[Scripts that build scenes]

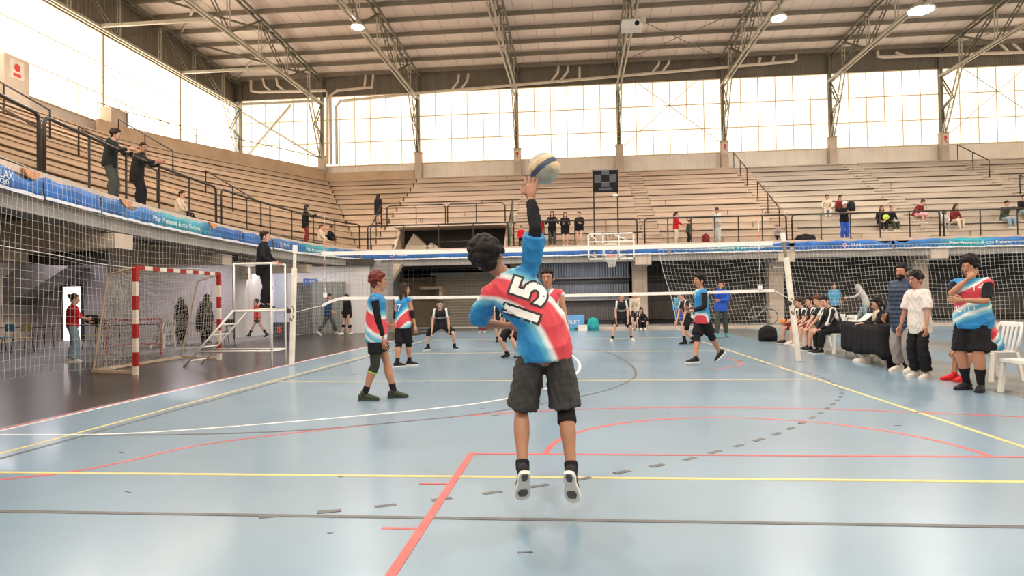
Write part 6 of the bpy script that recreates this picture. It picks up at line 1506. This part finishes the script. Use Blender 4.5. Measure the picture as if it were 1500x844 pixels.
def bicycle(loc, rz_, lab, m):
    t = empty('bicycle', loc, rz_, lab, 'bicycle', 'bicycles parked behind the net')
    for x in (-.52, .52):
        w_ = MB().tube([(x+.33*math.cos(a), 0, .34+.33*math.sin(a)) for a in [math.pi*k/12 for k in range(24)]], .018, 5, True)
        for k in range(8): a = math.pi*k/8; w_.tube([(x+.32*math.cos(a), 0, .34+.32*math.sin(a)), (x-.32*math.cos(a), 0, .34-.32*math.sin(a))], .003, 3)
        w_.build('wheel', RAILM, t)
    f = MB()
    for a, b in (((-.52, 0, .34), (-.15, 0, .30)), ((-.52, 0, .34), (-.25, 0, .80)), ((-.15, 0, .30), (-.25, 0, .80)), ((-.15, 0, .30), (.36, 0, .80)), ((-.25, 0, .78), (.36, 0, .82)), ((.36, 0, .90), (.52, 0, .34))): f.tube([a, b], .018, 6)
    f.build('frame', m, t); MB().loft([((-.38, 0, .90), .05, .03), ((-.2, 0, .89), .02, .02)], 8, (0, 1, 0)).tube([(-.25, 0, .8), (-.28, 0, .9)], .014).build('saddle', BLACK, t)
    MB().tube([(.36, 0, .88), (.34, 0, .98), (.42, -.22, 1.0)], .013).tube([(.34, 0, .98), (.42, .22, 1.0)], .013).build('handlebar', RAILM, t)
bicycle((at(1112, 480, Y=16.4).x, 16.4, .10), R(8), 'bicycle leaning behind the net left of the bench row', mat('bike_grey', (.3, .3, .3), .4))
bicycle((at(1424, 470, Y=16.4).x, 16.4, .10), R(-6), 'bicycle behind the net beyond the heavily built player', mat('bike_red', (.4, .05, .08), .4))

# left side people and furniture
human('woman in red top and wide faded jeans standing behind the goal, seen from behind', G(106, 531), -55, 1.64, dict(hR=(.12, .34, 1.10), hL=(.0, .36, 1.04), eR=(1, -.3, -.5), eL=(-1, 0, -.8), fR=(.13, 0, 0), fL=(-.13, 0, 0)),
    top=dict(m=F_['red'], sleeve=1.2, hem=-.16, i=.03, si=.03, name='red_top'), bottom=(F_['denim'], 1.96, .075), hair=('bun', 'dark'), skin='light', shoes='shoew', vox=.016)
q = G(106, 531); o = MB().loft([((0, 0, 0), .10, .09), ((.22, .02, -.05), .14, .12), ((.45, .03, -.22), .07, .06)], 12).build('bundled_coat', BK, None, True, label='black coat carried over the arm of the woman in the red top', category='coat'); o.location = q + V3((.16, .28, 1.05))
human('woman with long hair in a long dark robe behind the goal, left of two', G(265, 504), 10, 1.62, dict(hR=(.15, .3, .95), hL=(-.15, .3, .95), fR=(.08, 0, 0), fL=(-.08, 0, 0)), top=dict(m=BK, sleeve=1.9, hem=.55, i=.04, loose=.25, name='robe'), bottom=(BK, 1.9, .04), hair=('long', 'dark'), skin='light', vox=.022, fdetail=0)
human('broader person with long hair in dark clothes behind the goal, right of two', G(300, 503), -20, 1.72, dict(lean=8, hR=(.25, .1, .9), hL=(-.25, .1, .9), fR=(.1, 0, 0), fL=(-.1, 0, 0)), wd=1.25, top=dict(m=BK, sleeve=1.9, hem=.50, i=.06, loose=.3, name='coat'), bottom=(BK, 1.9, .05), hair=('long', 'dark'), skin='light', vox=.022, fdetail=0)
human('girl in red vest walking left past the bright white panel', G(378, 494), 95, 1.62, dict(fR=(.06, .42, 0), fL=(-.06, -.40, .03), fLp=25, P=(0, .02, .86), hR=(.22, .2, 1.35), eR=(1, .2, -.6), hL=(-.2, -.15, .85)),
    top=dict(m=F_['red'], sleeve=.3, hem=.08, i=.02), bottom=(BK, .5, .04), extras=[('sock', 'R', 1.45, 2, BK, .015), ('sock', 'L', 1.45, 2, BK, .015)], hair=('bun', 'dark'), skin='light', shoes='shoeb', vox=.022, fdetail=0)
human('person in navy top and grey trousers striding past the grey-green doors', G(482, 491), -88, 1.78, dict(fR=(.06, -.42, .05), fRp=30, fL=(-.06, .30, 0), P=(0, -.04, .88), lean=6, hR=(.18, .2, .95), hL=(-.2, .1, .9)),
    top=dict(m=fab('navy_top', (.02, .05, .11)), sleeve=1.88, hem=.12, i=.03, name='sweater'), bottom=(F_['dgrey'], 1.88, .03), hair=('short', 'dark'), skin='light', shoes='shoew', vox=.022, fdetail=0)
human('girl in black hoodie with bare legs and white shoes behind the red-haired player', G(509, 491), 150, 1.70, dict(fR=(.1, .2, 0), fL=(-.1, -.12, 0), hR=(.22, .1, .85), hL=(-.22, .1, .85)),
    top=dict(m=BK, sleeve=1.88, hem=.18, i=.035, loose=.15, name='hoodie'), bottom=(BK, .4, .04), extras=[('knee_sleeve', 'R', 1.1, 1.4, BK, .016), ('knee_sleeve', 'L', 1.1, 1.4, BK, .016)], hair=('tail', 'dark'), skin='light', shoes='shoew', vox=.022, fdetail=0)
def school_chair(loc, rz_, lab, m, back=True):
    t = empty('school_chair', loc, rz_, lab, 'chair', 'small chairs under the left stand')
    MB().box((-.19, -.19, .43), (.19, .19, .455)).build('seat', m, t, bevel=.01)
    if back: MB().box((-.19, -.21, .62), (.19, -.19, .85)).build('backrest', m, t, bevel=.01)
    for sx in (-1, 1):
        MB().tube([(sx*.17, -.16, .43), (sx*.2, -.24, 0)], .012).build('leg', RAILM, t); MB().tube([(sx*.17, .16, .43), (sx*.2, .22, 0)], .012).build('leg', RAILM, t)
        MB().tube([(sx*.17, -.18, .43), (sx*.17, -.2, .84)], .011).build('back_post', RAILM, t)
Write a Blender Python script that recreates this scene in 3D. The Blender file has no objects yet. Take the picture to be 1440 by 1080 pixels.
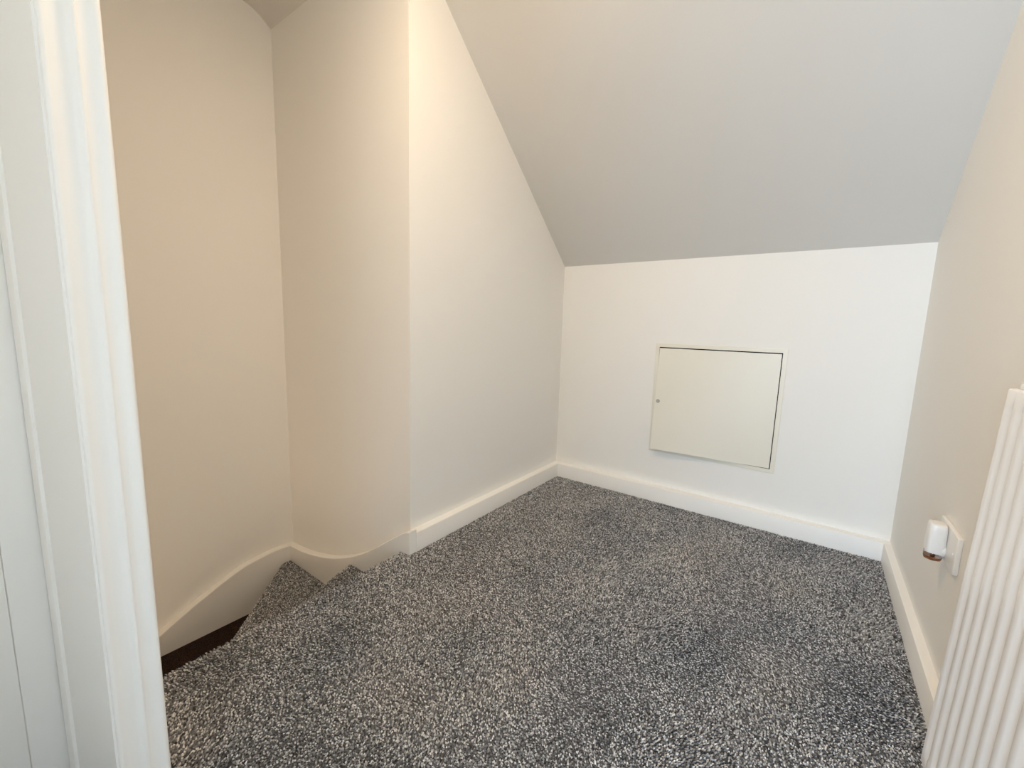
import bpy, bmesh, math, random
import numpy as np
from mathutils import Matrix, Vector

random.seed(7)
rng = np.random.default_rng(7)
S = bpy.context.scene
COL = S.collection

# ------------------------------------------------------------------ camera, world, lights, exposure
CAM = Vector((1.3792, -2.4616, 1.0))
R_ = Vector((0.80834182, 0.58796798, 0.02961688))
U_ = Vector((-0.10354059, 0.09246432, 0.99031798))
F_ = Vector((-0.57953676, 0.80358198, -0.13562133))
cd = bpy.data.cameras.new('camera')
cam = bpy.data.objects.new('camera', cd)
COL.objects.link(cam)
m = Matrix.Identity(4)
for i in range(3):
    m[i][0] = R_[i]; m[i][1] = U_[i]; m[i][2] = -F_[i]; m[i][3] = CAM[i]
cam.matrix_world = m
cd.sensor_width = 36.0
cd.lens = 36.0 * 589.17 / 1440
cd.clip_start = 0.01
S.camera = cam

LAMP_L = 375.0           # radiance of the ceiling light's diffuser
LAMP_COL = (1.0, 0.74, 0.47)
LAMP_POS = Vector((0.66, -1.78, 2.543))
WINDOW_W = 98.0
WINDOW_COL = (0.60, 0.79, 1.0)
S.view_settings.view_transform = 'Standard'
S.view_settings.look = 'None'
S.view_settings.gamma = 1.0
S.view_settings.use_curve_mapping = False
S.view_settings.exposure = 0.12
S.cycles.use_denoising = True
S.cycles.max_bounces = 14
S.cycles.diffuse_bounces = 10
S.cycles.sample_clamp_indirect = 8.0

world = bpy.data.worlds.new('daylight')
world.use_nodes = True
world.node_tree.nodes['Background'].inputs[0].default_value = (0.62, 0.78, 1.0, 1)
world.node_tree.nodes['Background'].inputs[1].default_value = 1.0
S.world = world

def area(name, loc, rot, sx, sy, power, col):
    l = bpy.data.lights.new(name, 'AREA')
    l.shape = 'RECTANGLE'; l.size = sx; l.size_y = sy; l.energy = power; l.color = col
    o = bpy.data.objects.new(name, l); o.location = loc; o.rotation_euler = rot
    COL.objects.link(o)
    return o
# daylight coming through the window in the wall behind the camera
area('window_daylight', (1.18, -4.72, 1.00), (math.radians(90), 0, 0), 0.95, 1.5, WINDOW_W, WINDOW_COL)

# warm fill added to brighten the low stairwell, as if from the floor below
area('downstairs_fill', (-0.60, -3.30, -1.25), (math.radians(90), 0, 0), 0.7, 0.9, 11.0, (1.0, 0.74, 0.50))

# ------------------------------------------------------------------ dimensions
W, L, SW = 1.7367, 1.2887, 1.0651      # landing width, left wall length, stairwell width
K, SL = 1.3951, 0.841                  # knee wall height, ceiling slope
RISE = 0.2093
HB = 0.0901
TL, TB, TR = 0.040, 0.045, 0.026       # baseboard thicknesses
YR = -4.60                             # rear wall
ZC = 2.543
ZB = -1.9                              # bottom of the stairwell

# ------------------------------------------------------------------ helpers
def new_bm(): return bmesh.new()

def box(bm, x0, x1, y0, y1, z0, z1, bev=0.0, seg=2):
    vs = [bm.verts.new((x, y, z)) for x in (x0, x1) for y in (y0, y1) for z in (z0, z1)]
    idx = [(0, 1, 3, 2), (4, 6, 7, 5), (0, 4, 5, 1), (2, 3, 7, 6), (0, 2, 6, 4), (1, 5, 7, 3)]
    fs = [bm.faces.new([vs[i] for i in f]) for f in idx]
    if bev > 0:
        es = list({e for f in fs for e in f.edges})
        bmesh.ops.bevel(bm, geom=es, offset=bev, segments=seg, profile=0.5, affect='EDGES')

def prism(bm, pts, axis, a, b):
    """extrude a 2D outline along an axis from a to b. axis 'x': pts=(y,z); 'y': (x,z); 'z': (x,y)"""
    def P(p, t):
        return {'x': (t, p[0], p[1]), 'y': (p[0], t, p[1]), 'z': (p[0], p[1], t)}[axis]
    v0 = [bm.verts.new(P(p, a)) for p in pts]
    v1 = [bm.verts.new(P(p, b)) for p in pts]
    n = len(pts)
    fs = [bm.faces.new(v0), bm.faces.new(list(reversed(v1)))]
    for i in range(n):
        fs.append(bm.faces.new((v0[i], v1[i], v1[(i + 1) % n], v0[(i + 1) % n])))
    return fs

def lathe(bm, prof, center, axis='z', seg=24, cap=True):
    """prof: list of (radius, height) along axis"""
    rings = []
    for r, h in prof:
        ring = []
        for i in range(seg):
            a = 2 * math.pi * i / seg
            u, v = r * math.cos(a), r * math.sin(a)
            p = {'z': (u, v, h), 'x': (h, u, v), 'y': (u, h, v)}[axis]
            ring.append(bm.verts.new((center[0] + p[0], center[1] + p[1], center[2] + p[2])))
        rings.append(ring)
    for a, b in zip(rings, rings[1:]):
        for i in range(seg):
            bm.faces.new((a[i], a[(i + 1) % seg], b[(i + 1) % seg], b[i]))
    if cap:
        bm.faces.new(rings[0]); bm.faces.new(rings[-1])

def obj(name, bm, mat, parent=None, smooth=False, kind=None, label=None):
    bmesh.ops.recalc_face_normals(bm, faces=bm.faces[:])
    me = bpy.data.meshes.new(name)
    bm.to_mesh(me); bm.free()
    me.materials.append(mat)
    if smooth:
        for p in me.polygons: p.use_smooth = True
        me.set_sharp_from_angle(angle=math.radians(35))
    o = bpy.data.objects.new(name, me)
    COL.objects.link(o)
    if parent: o.parent = parent
    if kind: o['kind'] = kind
    if label: o['label'] = label
    return o

def empty(name, loc, label, cat, kind=None):
    o = bpy.data.objects.new(name, None)
    o.location = loc; o.empty_display_size = 0.05
    COL.objects.link(o)
    if label: o['label'] = label
    if cat: o['category'] = cat
    if kind: o['kind'] = kind
    return o

def adopt(root):
    """children were built in world coordinates: keep them there"""
    bpy.context.view_layer.update()
    for c in root.children:
        c.matrix_parent_inverse = root.matrix_world.inverted()

# ------------------------------------------------------------------ materials
def principled(name, col, rough=0.5, spec=0.5, metal=0.0):
    mt = bpy.data.materials.new(name); mt.use_nodes = True
    b = mt.node_tree.nodes['Principled BSDF']
    b.inputs['Base Color'].default_value = (*col, 1)
    b.inputs['Roughness'].default_value = rough
    b.inputs['Specular IOR Level'].default_value = spec
    b.inputs['Metallic'].default_value = metal
    return mt, b

def painted(name, col, rough, spec, scale, bump, var=0.02):
    """painted surface: faint roller stipple and a very faint colour variation"""
    mt, b = principled(name, col, rough, spec)
    nt = mt.node_tree; N = nt.nodes; Lk = nt.links
    tc = N.new('ShaderNodeTexCoord')
    n1 = N.new('ShaderNodeTexNoise'); n1.inputs['Scale'].default_value = scale; n1.inputs['Detail'].default_value = 4
    n2 = N.new('ShaderNodeTexNoise'); n2.inputs['Scale'].default_value = 3.0; n2.inputs['Detail'].default_value = 2
    bp = N.new('ShaderNodeBump'); bp.inputs['Strength'].default_value = bump; bp.inputs['Distance'].default_value = 0.001
    mx = N.new('ShaderNodeMix'); mx.data_type = 'RGBA'
    mx.inputs['A'].default_value = (*[c * (1 - var) for c in col], 1)
    mx.inputs['B'].default_value = (*[min(1, c * (1 + var)) for c in col], 1)
    Lk.new(tc.outputs['Object'], n1.inputs['Vector']); Lk.new(tc.outputs['Object'], n2.inputs['Vector'])
    Lk.new(n1.outputs['Fac'], bp.inputs['Height']); Lk.new(bp.outputs['Normal'], b.inputs['Normal'])
    Lk.new(n2.outputs['Fac'], mx.inputs['Factor']); Lk.new(mx.outputs['Result'], b.inputs['Base Color'])
    return mt

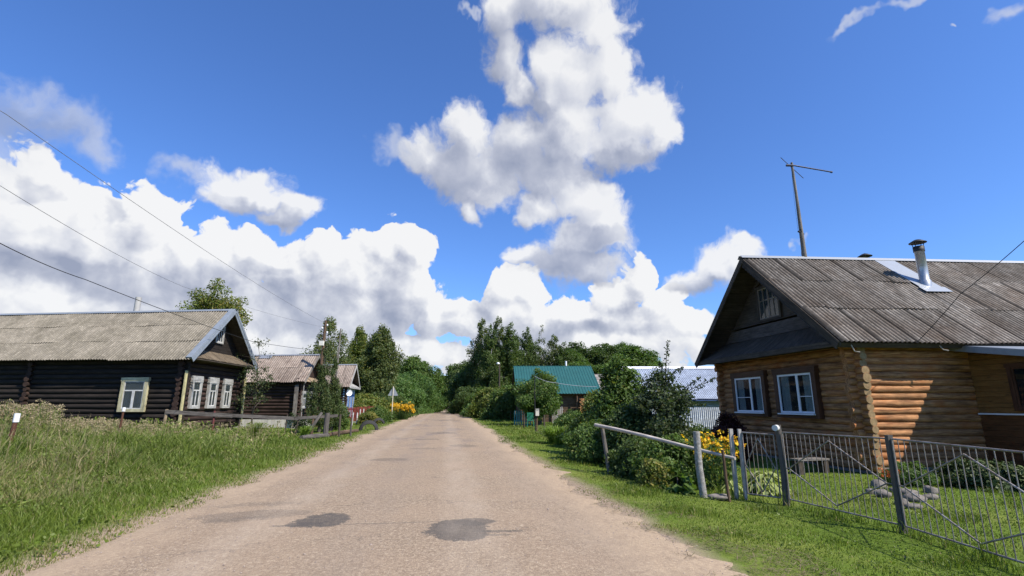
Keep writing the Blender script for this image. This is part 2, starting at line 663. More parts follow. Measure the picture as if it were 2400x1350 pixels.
m, nt_, out = newmat('soil_and_turf')
b = NB(nt_)
tc = b.n('ShaderNodeTexCoord').outputs['Object']
n1 = b.noise(tc, .45, 5, .6).outputs[0]
n2 = b.noise(tc, 7, 6, .7).outputs[0]
n3 = b.noise(tc, 60, 3, .6).outputs[0]
turf = b.mix(b.map(n2, .3, .7), (.06, .095, .012), (.12, .18, .024))
turf = b.mix(b.map(n1, .45, .65), turf, (.15, .18, .035))
soil = b.mix(b.map(n3, .3, .7), (.22, .165, .115), (.37, .285, .205))
# bare soil next to the road
rot = b.n('ShaderNodeVectorRotate', rotation_type='Z_AXIS', ins={'Vector': tc, 'Angle': -RA}).outputs[0]
q_ = b.n('ShaderNodeSeparateXYZ', ins={0: rot}).outputs[0]
dd = b.math('ABSOLUTE', b.math('SUBTRACT', q_, (QL + QR) / 2))
half = (QR - QL) / 2
bare = b.map(b.math('ADD', dd, b.math('MULTIPLY', b.math('SUBTRACT', n1, .5), 1.2)), half + .0, half + .45, 1, 0)
col = b.mix(bare, turf, soil)
bp = b.n('ShaderNodeBump', ins={'Strength': .6, 'Distance': .05, 'Height': n2})
pr = b.n('ShaderNodeBsdfPrincipled', ins={'Base Color': col, 'Roughness': .95, 'Normal': bp.outputs[0]})
pr.inputs['Specular IOR Level'].default_value = .1
nt_.links.new(pr.outputs[0], out.inputs[0])
g = mesh_np('ground', np.stack([X, Y, ZZ], -1).reshape(-1, 3), [quads], m, smooth=True)
tag(g, kind='structure')

# road
sr = np.array(sorted(set(list(np.arange(-8, 30, .12)) + list(np.arange(30, 90, .4)) + list(np.arange(90, 560, 2.0)))))
nc = 41
u = np.linspace(0, 1, nc)
jl = (vnoise(sr * 1.3, sr * 0 + 3.1) - .5) * .55 + (vnoise(sr * 5.0, sr * 0 + 9.1) - .5) * .28 + (vnoise(sr * .3, sr * 0 + 1.1) - .5) * .5
jr = (vnoise(sr * 1.1, sr * 0 + 13.1) - .5) * .6 + (vnoise(sr * 4.6, sr * 0 + 19.1) - .5) * .3 + (vnoise(sr * .25, sr * 0 + 5.1) - .5) * .6
qa, qb = QL + jl - .05, QR + jr + .08
QQ = qa[:, None] * (1 - u) + qb[:, None] * u
SS = np.repeat(sr[:, None], nc, 1)
X, Y = xy(QQ, SS)
edge = np.minimum(u, 1 - u)[None, :] * (qb - qa)[:, None]
ZR = zbase(SS) + .004 + .035 * sstep(0, 2.5, edge) - .03 * (1 - sstep(0, .25, edge)) \
    + (vnoise(X * 1.2, Y * 1.2, 5) - .5) * .02
idx = np.arange(nc * len(sr)).reshape(len(sr), nc)
quads = np.stack([idx[:-1, :-1], idx[:-1, 1:], idx[1:, 1:], idx[1:, :-1]], -1).reshape(-1, 4)

m, nt_, out = newmat('worn_gravel_asphalt')
b = NB(nt_)
tc = b.n('ShaderNodeTexCoord').outputs['Object']
rot = b.n('ShaderNodeVectorRotate', rotation_type='Z_AXIS', ins={'Vector': tc, 'Angle': -RA}).outputs[0]
sep = b.n('ShaderNodeSeparateXYZ', ins={0: rot})
q_, s_ = sep.outputs[0], sep.outputs[1]
grit = b.noise(tc, 85, 4, .8).outputs[0]
grit2 = b.noise(tc, 20, 6, .8).outputs[0]
vor = b.n('ShaderNodeTexVoronoi', feature='F1', ins={'Vector': tc, 'Scale': 55})
big = b.noise(tc, .5, 5, .65).outputs[0]
mid = b.noise(b.vmath('MULTIPLY', rot, (1.1, .42, 1)).outputs[0], 1.6, 6, .7).outputs[0]
stone = b.mix(b.map(vor.outputs['Color'], .15, .85), (.24, .178, .118), (.44, .342, .232))
stone = b.mix(b.map(grit, .36, .62, .85, 0), stone, (.15, .108, .08))
stone = b.mix(b.map(grit2, .53, .68, 0, .75), stone, (.56, .46, .335))
stone = b.mix(b.map(grit2, .34, .46, .7, 0), stone, (.16, .115, .085))
stone = b.mix(b.map(big, .4, .66, 0, .45), stone, (.33, .242, .165))
# sand on the shoulders and a faint sand stripe between the wheel tracks
sand = b.mix(b.map(grit2, .35, .65), (.30, .226, .155), (.43, .326, .218))
sand = b.mix(b.map(b.noise(tc, 3.5, 5, .7).outputs[0], .5, .7, 0, .5), sand, (.25, .185, .13))
dd = b.math('ABSOLUTE', b.math('SUBTRACT', q_, (QL + QR) / 2 - .1))
sh_ = b.map(b.math('ADD', dd, b.math('MULTIPLY', b.math('SUBTRACT', mid, .5), 3.2)), 2.1, 3.3, 0, .9, True)
col = b.mix(sh_, stone, sand)
# old dark asphalt showing through in streaks
streak = b.noise(b.vmath('MULTIPLY', rot, (.55, .2, 1)).outputs[0], 1.25, 7, .72, .6).outputs[0]
far = b.map(s_, 9, 26, 0, 1)
inner = b.map(dd, 1.7, 2.7, 1, 0)
st = b.math('MULTIPLY', b.math('MULTIPLY', b.map(streak, .51, .62), far), inner)
col = b.mix(b.math('MULTIPLY', st, .65), col, (.17, .14, .125))


def patch(qc, sc_, rq, rs, k, wn=.9, sc2=5.5):
    wv = b.noise(rot, sc2, 9, .8).outputs['Color']
    wv = b.vmath('MULTIPLY', b.vmath('SUBTRACT', wv, (.5, .5, .5)).outputs[0], (wn, wn, 0)).outputs[0]
    d_ = b.vmath('MULTIPLY_ADD', b.vmath('ADD', rot, wv).outputs[0], (1 / rq, 1 / rs, 0), (-qc / rq, -sc_ / rs, 0)).outputs[0]
    l = b.vmath('LENGTH', d_).outputs['Value']
    return b.math('MULTIPLY', b.math('MULTIPLY', b.map(l, .95, 1.01, 1, 0), b.map(grit2, .40, .66, 1, .7)), k)


def pq(px, py):
    r = ray(px, py)
    t = -(CH - .03) / r[2]
    return tuple(float(v) for v in qs(r[0] * t, r[1] * t))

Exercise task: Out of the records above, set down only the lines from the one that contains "Write a Blender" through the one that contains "1.5, WINDOW_W, WINDOW_COL)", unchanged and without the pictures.

Full output:
Write a Blender Python script that recreates this scene in 3D. The Blender file has no objects yet. Take the picture to be 1440 by 1080 pixels.
import bpy, bmesh, math, random
import numpy as np
from mathutils import Matrix, Vector

random.seed(7)
rng = np.random.default_rng(7)
S = bpy.context.scene
COL = S.collection

# ------------------------------------------------------------------ camera, world, lights, exposure
CAM = Vector((1.3792, -2.4616, 1.0))
R_ = Vector((0.80834182, 0.58796798, 0.02961688))
U_ = Vector((-0.10354059, 0.09246432, 0.99031798))
F_ = Vector((-0.57953676, 0.80358198, -0.13562133))
cd = bpy.data.cameras.new('camera')
cam = bpy.data.objects.new('camera', cd)
COL.objects.link(cam)
m = Matrix.Identity(4)
for i in range(3):
    m[i][0] = R_[i]; m[i][1] = U_[i]; m[i][2] = -F_[i]; m[i][3] = CAM[i]
cam.matrix_world = m
cd.sensor_width = 36.0
cd.lens = 36.0 * 589.17 / 1440
cd.clip_start = 0.01
S.camera = cam

LAMP_L = 375.0           # radiance of the ceiling light's diffuser
LAMP_COL = (1.0, 0.74, 0.47)
LAMP_POS = Vector((0.66, -1.78, 2.543))
WINDOW_W = 98.0
WINDOW_COL = (0.60, 0.79, 1.0)
S.view_settings.view_transform = 'Standard'
S.view_settings.look = 'None'
S.view_settings.gamma = 1.0
S.view_settings.use_curve_mapping = False
S.view_settings.exposure = 0.12
S.cycles.use_denoising = True
S.cycles.max_bounces = 14
S.cycles.diffuse_bounces = 10
S.cycles.sample_clamp_indirect = 8.0

world = bpy.data.worlds.new('daylight')
world.use_nodes = True
world.node_tree.nodes['Background'].inputs[0].default_value = (0.62, 0.78, 1.0, 1)
world.node_tree.nodes['Background'].inputs[1].default_value = 1.0
S.world = world

def area(name, loc, rot, sx, sy, power, col):
    l = bpy.data.lights.new(name, 'AREA')
    l.shape = 'RECTANGLE'; l.size = sx; l.size_y = sy; l.energy = power; l.color = col
    o = bpy.data.objects.new(name, l); o.location = loc; o.rotation_euler = rot
    COL.objects.link(o)
    return o
# daylight coming through the window in the wall behind the camera
area('window_daylight', (1.18, -4.72, 1.00), (math.radians(90), 0, 0), 0.95, 1.5, WINDOW_W, WINDOW_COL)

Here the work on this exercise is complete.